JAMIE: Looking at that, standing on the stage, it was amazing to watch.

BLADE: When you’ve got a crowd like that, it gives you a very large buzz.

What’s planned for the near future?

JESSE: Probably head off to the pub! (All laugh)

I meant further in the future.

BLADE: At the moment, we are thinking of getting a new bassist in, so we can make the bass more rhythmic, and create more of a vibrant sound.

JAMIE: Blade’s a botched bassist.

JESSE: We did a tour of Spain and while we were there, we realised we didn’t have anyone to play bass, so after necking two bottles of Spanish wine, we passed the bass to Blade.

BLADE: Once we’ve got a bassist solidified in the band, we’ll be looking at getting an EP out, hopefully by the end of this year.
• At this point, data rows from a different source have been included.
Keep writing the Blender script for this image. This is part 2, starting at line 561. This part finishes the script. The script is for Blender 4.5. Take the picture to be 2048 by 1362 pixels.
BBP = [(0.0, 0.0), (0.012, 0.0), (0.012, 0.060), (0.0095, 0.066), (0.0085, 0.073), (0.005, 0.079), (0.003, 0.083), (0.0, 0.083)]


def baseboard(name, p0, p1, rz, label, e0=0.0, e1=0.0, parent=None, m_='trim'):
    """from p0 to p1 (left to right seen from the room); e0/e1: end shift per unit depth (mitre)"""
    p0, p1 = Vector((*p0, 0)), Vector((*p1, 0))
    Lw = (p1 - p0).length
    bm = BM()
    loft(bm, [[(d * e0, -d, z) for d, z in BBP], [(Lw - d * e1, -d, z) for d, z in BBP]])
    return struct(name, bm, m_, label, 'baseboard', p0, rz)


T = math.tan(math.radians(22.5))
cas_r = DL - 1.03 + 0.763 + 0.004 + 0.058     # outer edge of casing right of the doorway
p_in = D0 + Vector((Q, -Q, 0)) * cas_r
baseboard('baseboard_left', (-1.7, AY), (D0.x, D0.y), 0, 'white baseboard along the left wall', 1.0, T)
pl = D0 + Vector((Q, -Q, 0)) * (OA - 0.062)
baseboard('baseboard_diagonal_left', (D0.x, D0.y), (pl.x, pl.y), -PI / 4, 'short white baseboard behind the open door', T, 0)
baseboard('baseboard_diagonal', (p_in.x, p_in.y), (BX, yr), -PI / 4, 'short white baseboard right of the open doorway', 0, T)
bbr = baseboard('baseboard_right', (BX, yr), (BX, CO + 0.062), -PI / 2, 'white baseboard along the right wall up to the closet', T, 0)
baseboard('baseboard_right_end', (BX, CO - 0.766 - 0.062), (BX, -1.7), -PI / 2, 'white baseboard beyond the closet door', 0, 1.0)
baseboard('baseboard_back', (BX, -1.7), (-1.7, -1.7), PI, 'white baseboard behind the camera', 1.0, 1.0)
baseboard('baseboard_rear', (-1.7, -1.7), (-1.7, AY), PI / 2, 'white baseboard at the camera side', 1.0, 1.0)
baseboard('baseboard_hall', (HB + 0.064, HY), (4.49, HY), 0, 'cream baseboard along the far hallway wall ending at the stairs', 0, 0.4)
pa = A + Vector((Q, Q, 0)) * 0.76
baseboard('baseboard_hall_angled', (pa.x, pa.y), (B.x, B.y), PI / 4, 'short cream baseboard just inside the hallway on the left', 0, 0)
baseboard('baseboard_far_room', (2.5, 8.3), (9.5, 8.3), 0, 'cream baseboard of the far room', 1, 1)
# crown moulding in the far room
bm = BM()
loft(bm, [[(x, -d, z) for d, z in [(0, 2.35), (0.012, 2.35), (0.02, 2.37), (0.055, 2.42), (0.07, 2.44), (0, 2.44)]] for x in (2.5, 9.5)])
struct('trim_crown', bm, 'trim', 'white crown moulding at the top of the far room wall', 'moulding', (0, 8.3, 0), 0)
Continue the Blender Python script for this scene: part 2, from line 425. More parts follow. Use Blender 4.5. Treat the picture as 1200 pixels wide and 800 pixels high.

Also, we’re looking at merchandising, among other things, because for a small band like us, it’s a big thing being able to get more material out to more people.

What is the band’s long-term aim?

BLADE: I think a big aim for us would be to play a huge festival or do a big tour. In all honesty, we are at the stage now where locally, we are a known band, so now, we are looking to make our name across the rest of the UK and then, looking further ahead, overseas.

JESSE: It would be an amazing feeling to be known worldwide, going on stage with everyone chanting the band’s name.